I was a fool yet again and I patched up with him.  Throughout Jan, 09, he continued to have ‘fun’ with me.  Towards the end of Jan he was going to India again.  Right before he went to India I realized that his family had been making his wedding plans.  When I questioned him about this, he started abusing me for not ‘trusting’ him!!  Then I insisted that I wanted to talk to his parents.  Throughout these 2.5yrs, his family never showed any interest in knowing the woman their son was dating….and why would they?  They knew very well that their son would come home at the end of the day and get married to another woman…they knew I was his play material…his entertainment while he was living on his own in US….but he would come home and get married to that woman and bring back his wife one day..A WHOLE FAMILY OF CHEATS!!!!

He kept on abusing me before going to India and even after reaching there!  When I insisted that I wanted to speak to his family, he set up a telephone conversation with his sister (not his parents!).  When she started talking, I realized that all she was trying to do was to get rid of me.  She told me nasty and mean things on the phone while this guy was standing right next to her!!  This guy never objected to anything she said, and instead abused me later on because apparently I was rude to her.  He had earlier assured me that if his family says anything nasty, then he will talk on my behalf and I shouldn’t say anything.  I was again a fool and trusted him!!  After this conversation I tried to reason with him on the phone and emails…but he just kept on abusing me.  This was right before Valentine’s day.  Then on V-day weekend he sent me some of the meanest emails.  I realized that this was a ploy to get rid of me because his family already had wedding plans for him.  What I didn’t know is that the story about his family not accepting me is FAKE.  If a guy loves his partner he will remain loyal to his partner whether his family accepts her or not.  His family knew that he wasn’t going to marry me, ever; he was only having fun with me.  He was going to get married to friend’s sister in law.  That is why they never even talked to me, and that is why he kept painting the picture that his family is against our wedding!

After all the humiliation throughout Jan and Feb, I backed out of the relation, and then that guy had the audacity to send me an email at the end of Feb telling me that I was responsible for making me angry which lead to him abusing me….it was all my fault!!  He was back in US at this time and I was still in California.  So he was probably HORNY and wanted to get some more physical pleasure!!  I didn’t respond to this email and so he went about telling my friends that I am uncompromising, I didn’t want marriage, I am rigid, and so on.  I suppose it hurt his ego that I didn’t respond to his email and that my friends told him that I was doing ‘fine’, and was not depressed.  He even called up a friend of mine in March and then in May saying he is so depressed about me.
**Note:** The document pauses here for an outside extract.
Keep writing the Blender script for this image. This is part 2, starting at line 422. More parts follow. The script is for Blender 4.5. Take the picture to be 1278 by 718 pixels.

In March, he puts up a profile on Bharat Matrimony.  He is so shameless that he uses sentences copied out of the cv that I prepared for him to create his BM profile!!  I guess he is a perfectionist in his DEVIOUS ventures!  He pretended that he was going to find a wife through this matrimonial service.  He probably didn’t realize that the world is too small I would find out the reality about how he found his wife from his friends!!!  Towards the end of June he posts an album of pics ‘XYZ my fiancee’ on orkut.  One of my friends (the one whom he called up in May to say he is depressed), was shocked to see that the guy who was so ‘depressed’ a month back is engaged!!  I guess he knew that my friends would inform me and so he posted these pics on orkut to RELISH the effect it would have on me. Couple of weeks later (July 14, to be exact) he gets married.  Right before his wedding I send him a couple of emails to which he responded several days later on the day before his wedding.  He said that he still misses me, that his wife thinks I am his love and she is just his wife (=tool for having sex and producing babies?), and that he was always committed to me and he loves me!!  It is unbelievable that a guy getting married to another woman can write such emails the day before his wedding!  He was still sticking to the story that he was depressed and then angry that I didn’t respond to his emails and so he picked up a girl from Bharat Matrimony!  This guy is so sick that he sends emotional emails to his ex gf the day before his wedding!!  He was a CHEAT BF….and he will be a CHEAT HUSBAND!!

Before and after the wedding, his wife kept posting numerous intimate pictures of them on their dates.  I suppose she needed to send the message to me that this guy now belongs to her!   She was aware of my existence all the time, but I guess women like that don’t care if their husbands sleep around with other women.  All they care about is that they get to come to the US and see dollars, but they don’t want to put in the effort of taking GRE or applying for jobs.  Putting on makeup, wearing short dresses, and offering their bodies to appeal to the pervert desires of men like this guy is a lot easier to them!   I suppose that is what is called SELLING THE HOLE FOR A TICKET TO USA!   They never even think about how their motives and actions are destroying the lives of other women!   Over the next several weeks he and his wife kept posting pictures on orkut for my visual pleasure!! They posted these pictures in unlocked albums to make sure that I can see them and they can relish in the thought that I would be devastated seeing these picturess.

Few weeks after the wedding I came to know that this girl whom he married is the sister in law of his batchmate.  She wasn’t picked up from Bharat Matrimony, but he knew her all along!  So this guy faked the relationship with me for 2.5yrs.  He was so pervert that he couldn’t control his ‘desires’ till he got married to this girl.  He was so cheap that he wouldn’t spend money to fulfil his ‘urge’!!  So he faked a relationship with me!   I went out of my way to help him in various aspects of his life…….. helping him settle in his appartment, organizing his room, helping him learn driving, getting his driver’s license, buying his car, writing his cv and research statement, and so on.  I spent so much money when I was with him.  I never realized that he had such plans and so he wasn’t ‘investing’ money on me.  He was trying to extort all he could from me!  I was a fool to have trusted this cheat and to have wasted my resources on him!!  In return he used me, abused me, and totally destroyed my self-respect.  But I suppose he was using him to prepare himself and ‘groom’ himself so that he can be the dream NRI husband for that woman who was waiting for him in India!  I was only a play material for him, and along with that he extorted all he could from me!